··· INFORMATION SUPPLIED

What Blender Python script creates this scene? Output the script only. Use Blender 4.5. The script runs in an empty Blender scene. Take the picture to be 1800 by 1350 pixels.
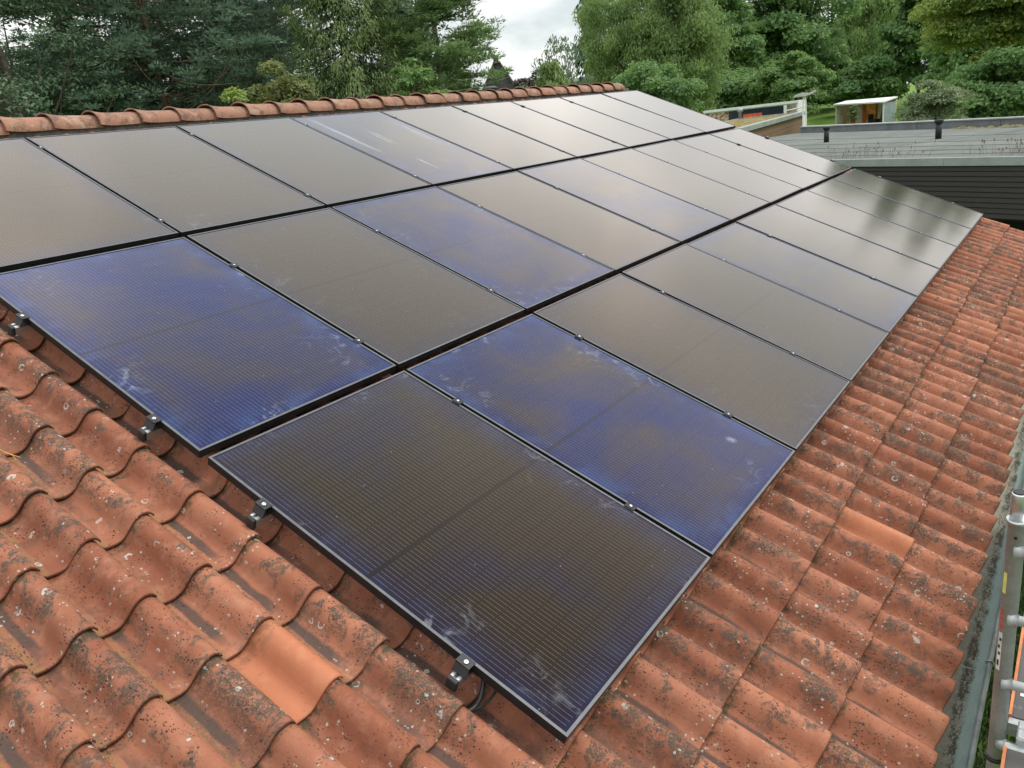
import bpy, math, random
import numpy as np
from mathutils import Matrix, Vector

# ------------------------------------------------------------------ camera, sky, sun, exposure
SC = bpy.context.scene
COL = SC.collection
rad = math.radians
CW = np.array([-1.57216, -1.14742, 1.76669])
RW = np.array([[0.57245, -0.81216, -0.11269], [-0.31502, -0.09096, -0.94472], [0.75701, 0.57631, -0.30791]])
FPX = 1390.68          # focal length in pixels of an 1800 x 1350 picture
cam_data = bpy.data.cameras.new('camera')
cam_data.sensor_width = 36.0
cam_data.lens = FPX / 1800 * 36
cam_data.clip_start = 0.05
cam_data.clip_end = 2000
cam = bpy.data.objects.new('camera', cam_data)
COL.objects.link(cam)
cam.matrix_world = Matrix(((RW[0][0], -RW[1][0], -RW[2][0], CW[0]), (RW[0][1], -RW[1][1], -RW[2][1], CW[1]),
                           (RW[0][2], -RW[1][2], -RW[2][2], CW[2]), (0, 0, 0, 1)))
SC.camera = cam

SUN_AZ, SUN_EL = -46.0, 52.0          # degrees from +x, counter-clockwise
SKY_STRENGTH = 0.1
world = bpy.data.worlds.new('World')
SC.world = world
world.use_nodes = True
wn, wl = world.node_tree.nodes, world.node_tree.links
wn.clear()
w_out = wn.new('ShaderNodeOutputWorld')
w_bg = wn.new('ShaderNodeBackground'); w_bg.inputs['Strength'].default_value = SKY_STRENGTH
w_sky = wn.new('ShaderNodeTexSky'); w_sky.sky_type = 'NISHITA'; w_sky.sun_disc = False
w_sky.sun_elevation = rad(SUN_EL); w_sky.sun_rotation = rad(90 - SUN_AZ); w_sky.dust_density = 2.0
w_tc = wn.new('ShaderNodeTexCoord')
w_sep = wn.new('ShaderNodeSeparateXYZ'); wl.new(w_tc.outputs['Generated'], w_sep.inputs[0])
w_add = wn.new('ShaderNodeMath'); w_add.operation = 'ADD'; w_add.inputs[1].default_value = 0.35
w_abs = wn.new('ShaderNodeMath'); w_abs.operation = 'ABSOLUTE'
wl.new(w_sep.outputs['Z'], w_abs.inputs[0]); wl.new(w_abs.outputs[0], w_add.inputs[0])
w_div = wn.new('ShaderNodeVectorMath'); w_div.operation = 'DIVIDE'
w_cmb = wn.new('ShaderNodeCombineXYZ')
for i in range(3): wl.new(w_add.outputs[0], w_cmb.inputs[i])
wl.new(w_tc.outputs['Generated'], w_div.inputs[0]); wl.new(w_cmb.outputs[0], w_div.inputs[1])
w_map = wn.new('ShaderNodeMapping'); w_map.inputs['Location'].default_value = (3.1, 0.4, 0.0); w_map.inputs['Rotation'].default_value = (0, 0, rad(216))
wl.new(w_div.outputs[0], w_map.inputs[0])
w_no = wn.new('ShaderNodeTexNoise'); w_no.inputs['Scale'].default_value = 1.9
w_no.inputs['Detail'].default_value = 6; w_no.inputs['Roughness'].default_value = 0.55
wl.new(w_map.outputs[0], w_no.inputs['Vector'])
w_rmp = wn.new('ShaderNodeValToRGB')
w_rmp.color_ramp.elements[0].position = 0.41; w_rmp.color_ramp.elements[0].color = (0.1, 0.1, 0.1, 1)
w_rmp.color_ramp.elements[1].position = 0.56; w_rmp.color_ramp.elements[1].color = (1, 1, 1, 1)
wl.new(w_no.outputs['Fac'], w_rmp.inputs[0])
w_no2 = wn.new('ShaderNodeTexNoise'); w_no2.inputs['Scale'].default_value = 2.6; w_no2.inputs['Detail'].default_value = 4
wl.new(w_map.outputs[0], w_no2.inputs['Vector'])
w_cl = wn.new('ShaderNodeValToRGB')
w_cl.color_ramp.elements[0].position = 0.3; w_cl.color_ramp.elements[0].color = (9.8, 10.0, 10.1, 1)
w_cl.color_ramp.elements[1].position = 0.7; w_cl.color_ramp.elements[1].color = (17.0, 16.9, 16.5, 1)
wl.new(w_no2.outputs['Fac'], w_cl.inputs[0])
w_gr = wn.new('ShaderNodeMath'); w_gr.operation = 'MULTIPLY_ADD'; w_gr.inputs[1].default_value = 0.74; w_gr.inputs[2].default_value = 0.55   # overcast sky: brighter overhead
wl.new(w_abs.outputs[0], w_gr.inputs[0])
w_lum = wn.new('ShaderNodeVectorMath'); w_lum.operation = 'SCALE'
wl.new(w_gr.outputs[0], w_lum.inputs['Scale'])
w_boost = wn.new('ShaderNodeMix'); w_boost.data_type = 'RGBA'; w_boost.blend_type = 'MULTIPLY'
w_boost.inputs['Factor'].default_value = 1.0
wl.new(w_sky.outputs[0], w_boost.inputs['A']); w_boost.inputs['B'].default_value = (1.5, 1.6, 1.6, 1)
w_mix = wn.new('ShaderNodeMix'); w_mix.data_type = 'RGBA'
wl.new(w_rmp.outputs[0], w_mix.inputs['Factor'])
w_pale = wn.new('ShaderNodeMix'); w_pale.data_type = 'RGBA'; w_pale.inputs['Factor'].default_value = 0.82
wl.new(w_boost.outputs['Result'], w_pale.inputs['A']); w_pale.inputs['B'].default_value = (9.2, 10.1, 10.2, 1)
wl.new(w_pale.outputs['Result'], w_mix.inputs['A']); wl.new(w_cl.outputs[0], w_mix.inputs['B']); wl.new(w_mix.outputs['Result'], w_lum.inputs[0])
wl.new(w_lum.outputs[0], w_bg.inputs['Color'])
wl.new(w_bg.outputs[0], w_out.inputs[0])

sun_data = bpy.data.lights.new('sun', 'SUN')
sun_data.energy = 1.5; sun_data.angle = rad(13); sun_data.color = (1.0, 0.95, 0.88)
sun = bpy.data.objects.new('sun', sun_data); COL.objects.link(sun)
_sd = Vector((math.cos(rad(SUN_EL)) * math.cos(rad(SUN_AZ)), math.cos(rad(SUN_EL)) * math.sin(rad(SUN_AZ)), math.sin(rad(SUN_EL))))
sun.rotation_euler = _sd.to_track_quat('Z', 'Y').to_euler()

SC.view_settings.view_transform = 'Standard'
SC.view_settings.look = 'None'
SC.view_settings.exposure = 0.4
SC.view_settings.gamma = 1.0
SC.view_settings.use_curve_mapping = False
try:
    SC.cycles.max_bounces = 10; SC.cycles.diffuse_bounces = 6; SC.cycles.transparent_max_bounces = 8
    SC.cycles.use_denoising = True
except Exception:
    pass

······

● **SET TASK**: All of the material above is to be copied exactly, except for its images.

● **ANSWER TO THE PROBLEM**:
What Blender Python script creates this scene? Output the script only. Use Blender 4.5. The script runs in an empty Blender scene. Take the picture to be 1800 by 1350 pixels.
import bpy, math, random
import numpy as np
from mathutils import Matrix, Vector

# ------------------------------------------------------------------ camera, sky, sun, exposure
SC = bpy.context.scene
COL = SC.collection
rad = math.radians
CW = np.array([-1.57216, -1.14742, 1.76669])
RW = np.array([[0.57245, -0.81216, -0.11269], [-0.31502, -0.09096, -0.94472], [0.75701, 0.57631, -0.30791]])
FPX = 1390.68          # focal length in pixels of an 1800 x 1350 picture
cam_data = bpy.data.cameras.new('camera')
cam_data.sensor_width = 36.0
cam_data.lens = FPX / 1800 * 36
cam_data.clip_start = 0.05
cam_data.clip_end = 2000
cam = bpy.data.objects.new('camera', cam_data)
COL.objects.link(cam)
cam.matrix_world = Matrix(((RW[0][0], -RW[1][0], -RW[2][0], CW[0]), (RW[0][1], -RW[1][1], -RW[2][1], CW[1]),
                           (RW[0][2], -RW[1][2], -RW[2][2], CW[2]), (0, 0, 0, 1)))
SC.camera = cam

SUN_AZ, SUN_EL = -46.0, 52.0          # degrees from +x, counter-clockwise
SKY_STRENGTH = 0.1
world = bpy.data.worlds.new('World')
SC.world = world
world.use_nodes = True
wn, wl = world.node_tree.nodes, world.node_tree.links
wn.clear()
w_out = wn.new('ShaderNodeOutputWorld')
w_bg = wn.new('ShaderNodeBackground'); w_bg.inputs['Strength'].default_value = SKY_STRENGTH
w_sky = wn.new('ShaderNodeTexSky'); w_sky.sky_type = 'NISHITA'; w_sky.sun_disc = False
w_sky.sun_elevation = rad(SUN_EL); w_sky.sun_rotation = rad(90 - SUN_AZ); w_sky.dust_density = 2.0
w_tc = wn.new('ShaderNodeTexCoord')
w_sep = wn.new('ShaderNodeSeparateXYZ'); wl.new(w_tc.outputs['Generated'], w_sep.inputs[0])
w_add = wn.new('ShaderNodeMath'); w_add.operation = 'ADD'; w_add.inputs[1].default_value = 0.35
w_abs = wn.new('ShaderNodeMath'); w_abs.operation = 'ABSOLUTE'
wl.new(w_sep.outputs['Z'], w_abs.inputs[0]); wl.new(w_abs.outputs[0], w_add.inputs[0])
w_div = wn.new('ShaderNodeVectorMath'); w_div.operation = 'DIVIDE'
w_cmb = wn.new('ShaderNodeCombineXYZ')
for i in range(3): wl.new(w_add.outputs[0], w_cmb.inputs[i])
wl.new(w_tc.outputs['Generated'], w_div.inputs[0]); wl.new(w_cmb.outputs[0], w_div.inputs[1])
w_map = wn.new('ShaderNodeMapping'); w_map.inputs['Location'].default_value = (3.1, 0.4, 0.0); w_map.inputs['Rotation'].default_value = (0, 0, rad(216))
wl.new(w_div.outputs[0], w_map.inputs[0])
w_no = wn.new('ShaderNodeTexNoise'); w_no.inputs['Scale'].default_value = 1.9
w_no.inputs['Detail'].default_value = 6; w_no.inputs['Roughness'].default_value = 0.55
wl.new(w_map.outputs[0], w_no.inputs['Vector'])
w_rmp = wn.new('ShaderNodeValToRGB')
w_rmp.color_ramp.elements[0].position = 0.41; w_rmp.color_ramp.elements[0].color = (0.1, 0.1, 0.1, 1)
w_rmp.color_ramp.elements[1].position = 0.56; w_rmp.color_ramp.elements[1].color = (1, 1, 1, 1)
wl.new(w_no.outputs['Fac'], w_rmp.inputs[0])
w_no2 = wn.new('ShaderNodeTexNoise'); w_no2.inputs['Scale'].default_value = 2.6; w_no2.inputs['Detail'].default_value = 4
wl.new(w_map.outputs[0], w_no2.inputs['Vector'])
w_cl = wn.new('ShaderNodeValToRGB')
w_cl.color_ramp.elements[0].position = 0.3; w_cl.color_ramp.elements[0].color = (9.8, 10.0, 10.1, 1)
w_cl.color_ramp.elements[1].position = 0.7; w_cl.color_ramp.elements[1].color = (17.0, 16.9, 16.5, 1)
wl.new(w_no2.outputs['Fac'], w_cl.inputs[0])
w_gr = wn.new('ShaderNodeMath'); w_gr.operation = 'MULTIPLY_ADD'; w_gr.inputs[1].default_value = 0.74; w_gr.inputs[2].default_value = 0.55   # overcast sky: brighter overhead
wl.new(w_abs.outputs[0], w_gr.inputs[0])
w_lum = wn.new('ShaderNodeVectorMath'); w_lum.operation = 'SCALE'
wl.new(w_gr.outputs[0], w_lum.inputs['Scale'])
w_boost = wn.new('ShaderNodeMix'); w_boost.data_type = 'RGBA'; w_boost.blend_type = 'MULTIPLY'
w_boost.inputs['Factor'].default_value = 1.0
wl.new(w_sky.outputs[0], w_boost.inputs['A']); w_boost.inputs['B'].default_value = (1.5, 1.6, 1.6, 1)
w_mix = wn.new('ShaderNodeMix'); w_mix.data_type = 'RGBA'
wl.new(w_rmp.outputs[0], w_mix.inputs['Factor'])
w_pale = wn.new('ShaderNodeMix'); w_pale.data_type = 'RGBA'; w_pale.inputs['Factor'].default_value = 0.82
wl.new(w_boost.outputs['Result'], w_pale.inputs['A']); w_pale.inputs['B'].default_value = (9.2, 10.1, 10.2, 1)
wl.new(w_pale.outputs['Result'], w_mix.inputs['A']); wl.new(w_cl.outputs[0], w_mix.inputs['B']); wl.new(w_mix.outputs['Result'], w_lum.inputs[0])
wl.new(w_lum.outputs[0], w_bg.inputs['Color'])
wl.new(w_bg.outputs[0], w_out.inputs[0])

sun_data = bpy.data.lights.new('sun', 'SUN')
sun_data.energy = 1.5; sun_data.angle = rad(13); sun_data.color = (1.0, 0.95, 0.88)
sun = bpy.data.objects.new('sun', sun_data); COL.objects.link(sun)
_sd = Vector((math.cos(rad(SUN_EL)) * math.cos(rad(SUN_AZ)), math.cos(rad(SUN_EL)) * math.sin(rad(SUN_AZ)), math.sin(rad(SUN_EL))))
sun.rotation_euler = _sd.to_track_quat('Z', 'Y').to_euler()

SC.view_settings.view_transform = 'Standard'
SC.view_settings.look = 'None'
SC.view_settings.exposure = 0.4
SC.view_settings.gamma = 1.0
SC.view_settings.use_curve_mapping = False
try:
    SC.cycles.max_bounces = 10; SC.cycles.diffuse_bounces = 6; SC.cycles.transparent_max_bounces = 8
    SC.cycles.use_denoising = True
except Exception:
    pass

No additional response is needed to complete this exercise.